Any assessment of the precise scope of employer expression, of course, must be made in the context of its labor relations setting. Thus, an employer's rights cannot outweigh the equal rights of the employees to associate freely, as those rights are … protected by § 8(a)(1) and the proviso to § 8(c).
And any balancing of those rights must take into account the economic dependence of the employees on their employers, and the necessary tendency of the former, because of that relationship, to pick up intended implications of the latter that might be more readily dismissed by a more disinterested ear. Stating these obvious principles is but another way of recognizing that what is basically at stake is the establishment of a nonpermanent, limited relationship between the employer, his economically dependent employee and his union agent, not the election of legislators or the enactment of legislation whereby that relationship is ultimately defined and where the independent voter may be freer to listen more objectively and employers as a class freer to talk.

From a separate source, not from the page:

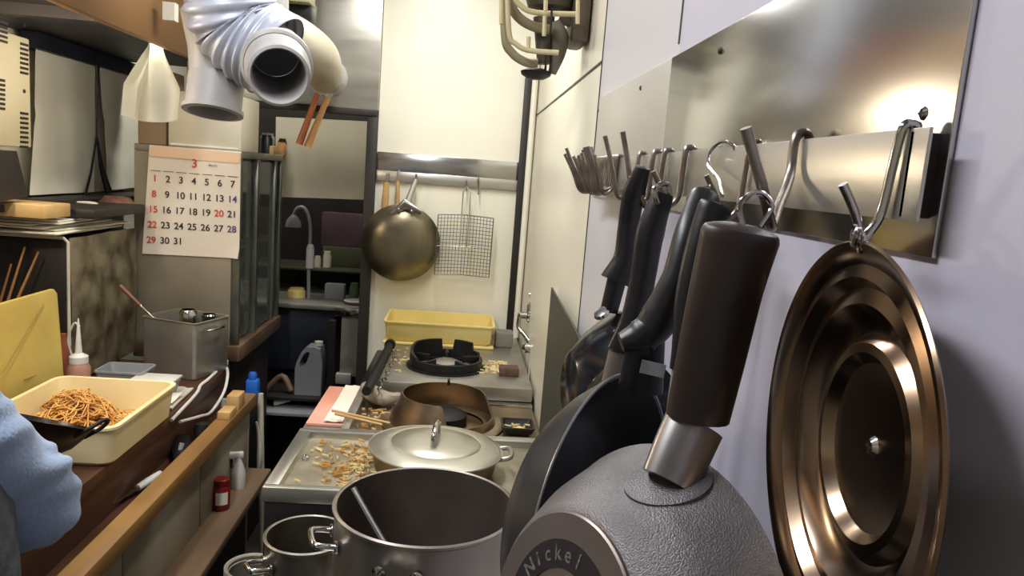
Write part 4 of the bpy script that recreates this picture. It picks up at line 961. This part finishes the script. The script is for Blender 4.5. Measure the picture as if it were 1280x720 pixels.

As best I can tell, the courts have taken seriously all three elements on the list I gave above. Post-Gissel do recognize the right of employers (and unions) to speak. They do recognize the right of employees to be free of coercion by employers and unions when it comes to unionization votes. And they do take into account employers' (and unions') power over employees in deciding whether a statement is unduly coercive. See, e.g., Roper Corp. v. NLRB, 712 F.2d 306, 311 (7th Cir. 1983); In re Perry, 859 F.2d 1043 (1st Cir. 1988); NLRB v. Douglas Div., 570 F.2d 742, 747 (8th Cir. 1978); Sheet Metal Workers Int'l Ass'n v. Burlington N.R.R. Co., 736 F.2d 1250, 1253 (8th Cir. 1984); Dow Chem. Co. v. NLRB, 660 F.2d 637, 644-45 (5th Cir. Unit A Nov. 1981); NLRB v. Proler Int'l Corp., 635 F.2d 351, 355-56 (5th Cir. Unit A Jan. 1981); Florida Steel Corp. v. NLRB, 587 F.2d 735, 750-53 (5th Cir. 1979); J.P. Stevens & Co. v. NLRB, 449 F.2d 595, 597 (4th Cir. 1971). (I put this list together in 1991, and haven't updated it since, but my sense is that more recent cases take the same approach.)
So my tentative proposal: Perhaps in drawing the line between permissible urging by government officials and forbidden implicit threats, the labor speech caselaw might be helpful. To be sure, that caselaw doesn't provide a sharp line, but I'm not sure that there can be such a sharp line; and at least it offers a useful and substantial body of precedent to which courts and lawyers can turn.
But, again, this is just a tentative thought; I'd love to hear what others say about it.